Originally recorded in 1988 during a time when the Bishop brothers and Charles Gocher had been making much more overtly subversive work. 1987's Horse Cock Phepner (an album that could use this reissue treatment, by the way) experimented with drug-addled spoken word, hypno-percussive vulgarity-ridden tributes to Nancy Reagan, and Urinals-esque minimalist noise-punk. This makes sense given the Bishop brothers' musical upbringing in the early '80s Arizona punk and hardcore world. But the recordings sessions that would become Torch of the Mystics had such a different result. Like we mentioned last week, due in large part to the success of labels like Bishop's Sublime Frequencies, in making the SCG's third world influences more familiar to us, this record does get the "most accessible" label, maybe even more than it seemed originally. It's still fantastically out-there, but yeah, compared to other Sun City Girls output before and after this record, this is downright radio friendly.

It's hard to talk about records that are this fantastic, we don't really have words that can do it justice. Right from the first snare crack of opener "Blue Mamba," it's impossible not to get sucked into another world.
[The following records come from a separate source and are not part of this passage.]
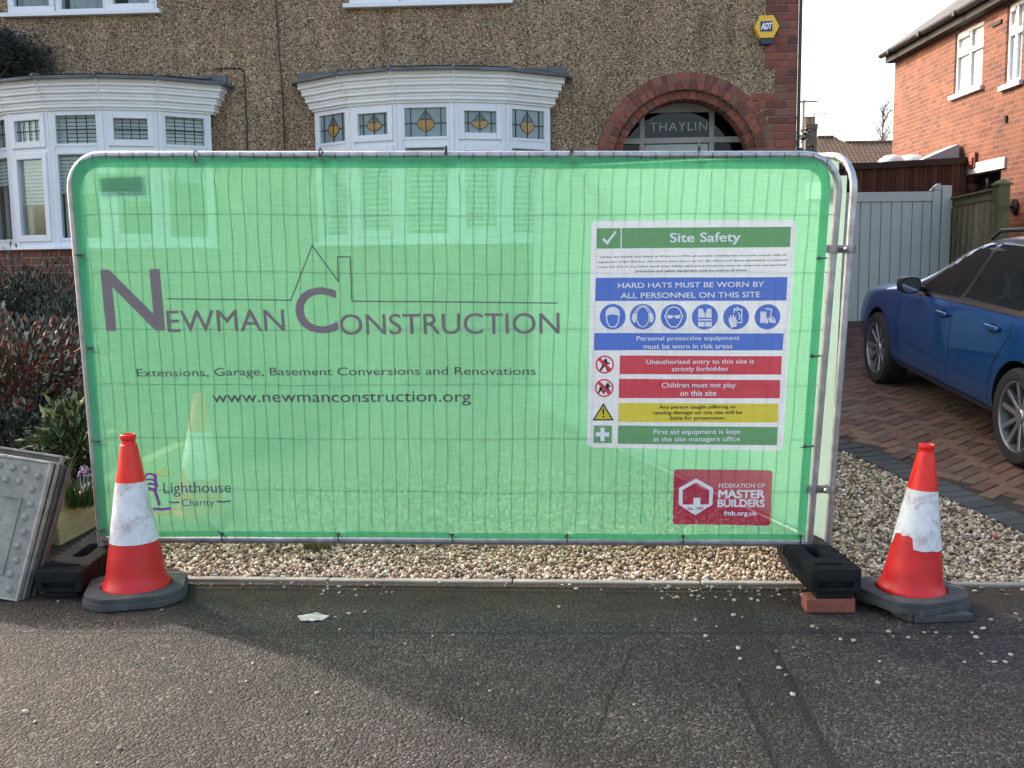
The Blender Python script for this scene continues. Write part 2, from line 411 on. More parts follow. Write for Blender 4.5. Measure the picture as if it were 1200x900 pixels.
drv = [(p.x, p.y) for p in EC] + [(1.95, 22), (7.4, 22), (7.4, 5.2)]
e0 = kpt((EC[0]-K0).dot(UX) + .25, .05)
drv = [(e0.x, e0.y)] + drv
surf('driveway', drv, M['joint'], -.004)
grv = [(kk[0].x, kk[0].y), (e0.x, e0.y)] + [(p.x, p.y) for p in EC] + [(1.95, 10.6), (-2.4, 10.9)]
surf('gravel_bed', grv, M['gravel_base'], -.006)
# herringbone blocks of the drive
def pip(x, y, poly):
    c = False; n = len(poly)
    for i in range(n):
        x1, y1 = poly[i]; x2, y2 = poly[i-1]
        if (y1 > y) != (y2 > y) and x < (x2-x1)*(y-y1)/(y2-y1)+x1: c = not c
    return c
bm = B(); bl, bw_ = .2, .1; A = R(41)
ca, sa = math.cos(A), math.sin(A)
def blk(bm, cx, cy, ang, L, W, mi=0):
    z0 = gz(cx, cy) + .004 + rnd(-.0015, .0015)
    ca_, sa_ = math.cos(ang), math.sin(ang); vs = []
    for zt, k in ((-.03, 0), (0, 0), (.004, .006)):
        for sx, sy in ((-1,-1),(1,-1),(1,1),(-1,1)):
            x = sx*(L/2 - k); y = sy*(W/2 - k); X, Y = cx + x*ca_ - y*sa_, cy + x*sa_ + y*ca_
            vs.append(bm.verts.new((X, Y, z0 + zt + (gz(X, Y) - gz(cx, cy)))))
    for l in (0, 4):
        for j in range(4):
            f = bm.faces.new((vs[l+j], vs[l+(j+1)%4], vs[l+4+(j+1)%4], vs[l+4+j])); f.material_index = mi
    bm.faces.new(vs[8:12]).material_index = mi
for i in range(-70, 90):
    for j in range(-70, 90):
        # herringbone lattice: pairs of a lying and a standing block
        for kind in (0, 1):
            X0 = i*bw_ + j*2*bl; Y0 = i*bw_
            if kind == 0: cx, cy, an, = X0 + bl/2, Y0 + bw_/2, 0
            else: cx, cy, an = X0 + 3*bw_ + bw_/2, Y0 + bl/2, math.pi/2
            wx = 4.5 + cx*ca - cy*sa; wy = 9 + cx*sa + cy*ca
            if 1.9 < wx < 6.9 and 4.9 < wy < 14.2:
                if drive_side(wx, wy) > .29: blk(bm, wx, wy, A + an, bl - .006, bw_ - .006)
pv = tag(obj('block_paving', bm, M['paver']), kind='structure')
bm = B()
acc = 0; prev = EC[0]
for a, b in zip(EC, EC[1:]):
    d = (b - a); L = d.length
    while acc < L:
        p = a + d * (acc/L); ang = math.atan2(d.y, d.x); nn = Vector((d.y, -d.x, 0)).normalized()
        for k in (0,):
            q = p + nn * (.115)
            blk(bm, q.x, q.y, ang + math.pi/2, .2, .097)
        acc += .103
    acc -= L
tag(obj('driveway_border', bm, M['paver_dark']), kind='structure')

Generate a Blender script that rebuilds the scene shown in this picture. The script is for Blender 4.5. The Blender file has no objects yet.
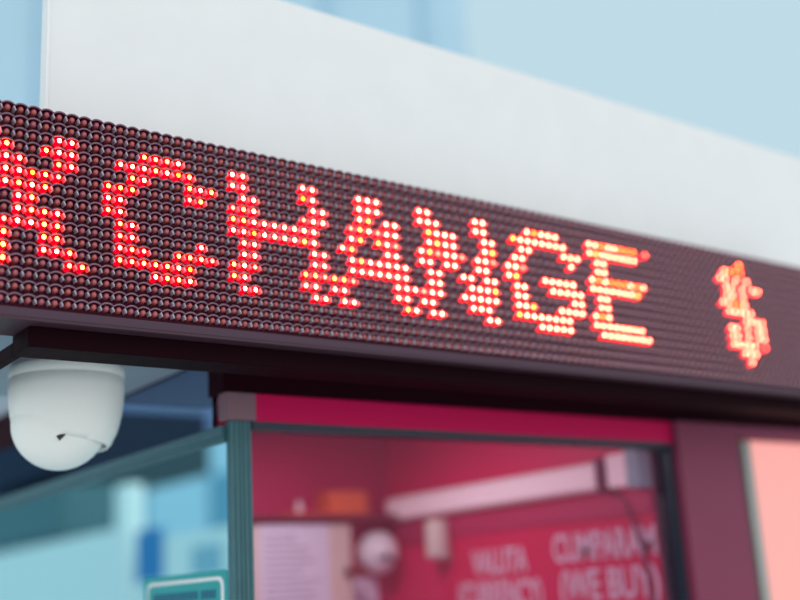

The first notes of the bass line immediately floor us, then the whole band comes in, with droll vocals not even really saying coherent words over some sort of desert-scorched melody, part Sahara and part Sonoran. "Tarmac 23" is up next, a total outsider improvised psych freak-out, the guitar line an off-kilter loop, Gocher's drumming managing to keep the whole thing together. "Esoterica Of Abyssynia" and "Space Prophet Dogon" are, of course, the masterpieces of this record. "Esoterica" has a twisting and looping guitar line like something John Fahey would play if he studied under the tutelage of Ravi Shankar, and also owned a distortion pedal. "Space Prophet Dogon" is one of those instances that makes us all go full Andee and say "perhaps THEE greatest song EVER!" Seriously, without trying to sound too over-the-top hyperbolic, "Space Prophet Dogon" (later covered by the Grails) is one of those songs that should be played at funerals. A spiritual, otherworldly lick with its roots somewhere in Egypt or maybe a Moroccan hash cafe, but in true Sun City Girls fashion, twisted and warped to their liking. The longest song on the record (a scant 7 minutes) with the last 2 and a half completely improvised, and perhaps the most beautiful part, a bleary-eyed psych trip. This record would be totally worth it if it just played this song 11 times, trust us. But there's so much more! "Cafe Batik," "The Flower," "Papa Legba," and "Burial In The Sky" all follow in the footsteps of "Tarmac 23," improvised, warped, outsider-jazz-raga-middle eastern psych-folk numbers with Gocher's percussive mastery and Alan Bishop's sung/shouted vocals taking front row. "The Shining Path" could be a lost track off a Morricone soundtrack, a whistle-and-acoustic guitar number with that catchy and haunting melody line sung over it. "Radar 1941" is like the Ventures on thorazine, a slowed down, chewed up and spit-out attempt at surfy skronk. Like a foreshadowing of his solo career, "The Vinegar Stroke" is a classic Sir Richard Bishop piece, a masterfully played acoustic guitar track that feels like it's pulling inspiration from 5 different musical styles at once.

In short, (ha!) Torch Of The Mystics is an album that is from both everywhere and nowhere. It constantly plays with things you've maybe heard, but can't quite recall. It's at once high and low brow, mimicking some criminally underheard guitarist in the Sahal, or a drunkard trying to recite the Rigveda from memory. The babbling of Charles and Alan are in either some unknown foreign language or complete gibberish, perhaps playing with some sort of postmodern idea of Western cultural appropriation and our often naive and hamfisted takes on "world" music, or maybe they were just high and fucking around.

An utter masterpiece, a no-brainer must-have piece of every music collection.